Given records>
• • • •
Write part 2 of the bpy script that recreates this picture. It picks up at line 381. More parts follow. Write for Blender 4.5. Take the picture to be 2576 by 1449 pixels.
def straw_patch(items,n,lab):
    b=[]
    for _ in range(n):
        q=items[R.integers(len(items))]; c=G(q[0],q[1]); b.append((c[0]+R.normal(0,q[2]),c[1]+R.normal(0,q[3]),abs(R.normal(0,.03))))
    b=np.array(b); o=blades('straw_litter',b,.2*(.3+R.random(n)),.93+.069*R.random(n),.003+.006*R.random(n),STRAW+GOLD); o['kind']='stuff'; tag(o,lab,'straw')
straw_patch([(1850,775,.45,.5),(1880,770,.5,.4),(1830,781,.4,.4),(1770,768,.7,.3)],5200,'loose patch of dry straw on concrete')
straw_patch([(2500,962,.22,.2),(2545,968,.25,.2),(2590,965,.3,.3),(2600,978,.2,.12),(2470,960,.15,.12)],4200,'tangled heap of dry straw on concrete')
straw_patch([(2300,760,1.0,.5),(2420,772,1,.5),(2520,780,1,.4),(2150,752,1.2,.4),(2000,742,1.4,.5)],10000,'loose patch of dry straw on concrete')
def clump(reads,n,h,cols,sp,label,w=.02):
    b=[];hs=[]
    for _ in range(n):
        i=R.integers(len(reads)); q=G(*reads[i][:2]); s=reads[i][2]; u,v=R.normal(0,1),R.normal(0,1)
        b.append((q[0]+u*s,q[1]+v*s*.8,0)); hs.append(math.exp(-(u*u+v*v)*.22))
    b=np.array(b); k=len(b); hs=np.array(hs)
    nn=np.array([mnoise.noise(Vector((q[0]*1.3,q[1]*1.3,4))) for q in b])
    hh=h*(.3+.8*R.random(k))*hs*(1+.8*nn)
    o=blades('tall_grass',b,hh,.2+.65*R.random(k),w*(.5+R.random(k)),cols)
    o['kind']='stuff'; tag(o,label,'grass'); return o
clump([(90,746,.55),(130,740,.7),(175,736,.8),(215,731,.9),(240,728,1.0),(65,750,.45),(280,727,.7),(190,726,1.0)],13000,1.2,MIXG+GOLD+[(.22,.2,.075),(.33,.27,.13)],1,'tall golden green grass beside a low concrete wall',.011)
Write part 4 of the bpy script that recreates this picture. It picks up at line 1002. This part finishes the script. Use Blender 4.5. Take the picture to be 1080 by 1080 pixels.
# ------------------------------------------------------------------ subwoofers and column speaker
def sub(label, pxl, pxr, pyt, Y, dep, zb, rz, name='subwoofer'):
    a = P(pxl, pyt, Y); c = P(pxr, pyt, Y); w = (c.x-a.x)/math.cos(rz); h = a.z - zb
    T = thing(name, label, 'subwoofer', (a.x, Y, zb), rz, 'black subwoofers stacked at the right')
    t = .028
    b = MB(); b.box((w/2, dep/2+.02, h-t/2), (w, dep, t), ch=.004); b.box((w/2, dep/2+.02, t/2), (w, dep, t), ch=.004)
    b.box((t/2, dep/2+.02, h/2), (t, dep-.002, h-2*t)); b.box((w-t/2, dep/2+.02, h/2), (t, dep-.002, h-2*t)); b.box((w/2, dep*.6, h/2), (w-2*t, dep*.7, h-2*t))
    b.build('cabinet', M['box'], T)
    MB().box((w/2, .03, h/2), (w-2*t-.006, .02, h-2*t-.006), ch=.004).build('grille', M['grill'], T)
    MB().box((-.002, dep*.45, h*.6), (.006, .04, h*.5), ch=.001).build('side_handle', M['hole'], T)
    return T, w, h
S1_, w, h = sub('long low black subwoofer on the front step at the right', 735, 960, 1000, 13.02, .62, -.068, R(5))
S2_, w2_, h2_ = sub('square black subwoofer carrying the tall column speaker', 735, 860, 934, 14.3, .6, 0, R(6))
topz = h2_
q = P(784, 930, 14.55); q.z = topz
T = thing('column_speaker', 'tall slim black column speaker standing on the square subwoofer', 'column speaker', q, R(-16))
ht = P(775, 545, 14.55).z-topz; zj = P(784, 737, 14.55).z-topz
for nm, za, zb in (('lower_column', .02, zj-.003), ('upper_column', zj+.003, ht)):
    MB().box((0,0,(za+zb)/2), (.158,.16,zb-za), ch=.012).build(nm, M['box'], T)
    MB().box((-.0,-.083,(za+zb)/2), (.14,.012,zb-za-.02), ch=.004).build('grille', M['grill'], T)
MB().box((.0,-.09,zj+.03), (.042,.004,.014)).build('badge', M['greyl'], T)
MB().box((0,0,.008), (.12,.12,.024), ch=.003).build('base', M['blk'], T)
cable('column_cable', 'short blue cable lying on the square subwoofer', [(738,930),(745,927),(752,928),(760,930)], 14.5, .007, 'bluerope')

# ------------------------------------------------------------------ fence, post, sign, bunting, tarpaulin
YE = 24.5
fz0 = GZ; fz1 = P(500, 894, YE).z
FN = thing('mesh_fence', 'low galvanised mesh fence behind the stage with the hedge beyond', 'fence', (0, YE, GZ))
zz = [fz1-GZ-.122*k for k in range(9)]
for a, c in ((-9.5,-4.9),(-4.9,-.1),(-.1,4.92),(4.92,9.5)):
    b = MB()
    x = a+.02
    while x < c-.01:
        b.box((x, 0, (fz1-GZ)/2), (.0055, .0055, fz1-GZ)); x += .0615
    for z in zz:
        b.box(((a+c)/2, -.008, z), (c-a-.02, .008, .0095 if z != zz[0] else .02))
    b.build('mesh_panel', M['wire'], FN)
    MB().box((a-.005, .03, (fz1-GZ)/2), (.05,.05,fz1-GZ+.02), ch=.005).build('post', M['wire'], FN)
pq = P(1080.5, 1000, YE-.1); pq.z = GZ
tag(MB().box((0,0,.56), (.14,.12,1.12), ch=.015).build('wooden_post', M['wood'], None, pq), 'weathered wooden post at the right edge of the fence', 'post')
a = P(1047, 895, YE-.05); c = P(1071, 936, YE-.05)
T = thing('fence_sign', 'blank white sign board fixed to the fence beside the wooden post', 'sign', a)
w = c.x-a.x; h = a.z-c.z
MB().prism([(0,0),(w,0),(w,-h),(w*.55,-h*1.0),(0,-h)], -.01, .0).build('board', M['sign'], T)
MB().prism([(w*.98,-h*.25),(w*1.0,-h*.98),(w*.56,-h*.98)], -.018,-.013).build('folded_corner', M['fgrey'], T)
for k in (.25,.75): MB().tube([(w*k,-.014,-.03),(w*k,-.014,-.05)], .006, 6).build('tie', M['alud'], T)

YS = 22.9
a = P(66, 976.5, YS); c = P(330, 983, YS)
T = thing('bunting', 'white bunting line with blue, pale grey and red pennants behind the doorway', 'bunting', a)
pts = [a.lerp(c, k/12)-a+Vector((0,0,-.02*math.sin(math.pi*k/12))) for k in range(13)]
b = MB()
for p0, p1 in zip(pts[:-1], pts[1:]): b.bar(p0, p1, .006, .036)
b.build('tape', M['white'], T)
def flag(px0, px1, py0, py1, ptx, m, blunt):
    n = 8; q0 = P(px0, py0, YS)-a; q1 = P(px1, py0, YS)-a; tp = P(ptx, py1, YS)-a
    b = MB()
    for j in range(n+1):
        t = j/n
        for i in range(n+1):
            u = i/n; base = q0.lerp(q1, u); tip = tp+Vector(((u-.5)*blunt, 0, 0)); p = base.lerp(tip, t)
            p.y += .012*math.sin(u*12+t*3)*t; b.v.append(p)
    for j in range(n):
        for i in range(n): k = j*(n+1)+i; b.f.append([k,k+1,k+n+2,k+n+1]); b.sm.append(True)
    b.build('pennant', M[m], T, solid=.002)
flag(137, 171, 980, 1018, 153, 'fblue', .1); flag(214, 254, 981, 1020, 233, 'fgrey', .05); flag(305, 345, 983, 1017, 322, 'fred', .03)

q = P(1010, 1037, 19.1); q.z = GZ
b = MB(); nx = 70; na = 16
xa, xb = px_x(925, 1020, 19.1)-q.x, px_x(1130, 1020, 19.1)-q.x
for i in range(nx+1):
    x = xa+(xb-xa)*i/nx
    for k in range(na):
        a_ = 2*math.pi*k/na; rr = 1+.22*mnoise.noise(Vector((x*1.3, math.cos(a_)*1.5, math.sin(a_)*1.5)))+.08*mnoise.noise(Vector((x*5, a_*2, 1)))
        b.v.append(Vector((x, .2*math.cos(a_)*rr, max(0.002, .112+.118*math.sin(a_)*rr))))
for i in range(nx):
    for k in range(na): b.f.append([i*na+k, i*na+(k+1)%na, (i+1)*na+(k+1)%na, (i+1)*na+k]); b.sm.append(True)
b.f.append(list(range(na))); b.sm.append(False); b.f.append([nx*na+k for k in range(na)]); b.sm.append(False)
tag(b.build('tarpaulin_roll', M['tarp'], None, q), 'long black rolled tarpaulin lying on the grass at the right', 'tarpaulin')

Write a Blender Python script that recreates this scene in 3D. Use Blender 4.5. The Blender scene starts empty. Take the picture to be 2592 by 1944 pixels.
• • • •
What the task requires> Filter the listing above by the word "this"; copy each line that passes.

Task output>
Write part 2 of the bpy script that recreates this picture. It picks up at line 381. More parts follow. Write for Blender 4.5. Take the picture to be 2576 by 1449 pixels.
Write part 4 of the bpy script that recreates this picture. It picks up at line 1002. This part finishes the script. Use Blender 4.5. Take the picture to be 1080 by 1080 pixels.
Write a Blender Python script that recreates this scene in 3D. Use Blender 4.5. The Blender scene starts empty. Take the picture to be 2592 by 1944 pixels.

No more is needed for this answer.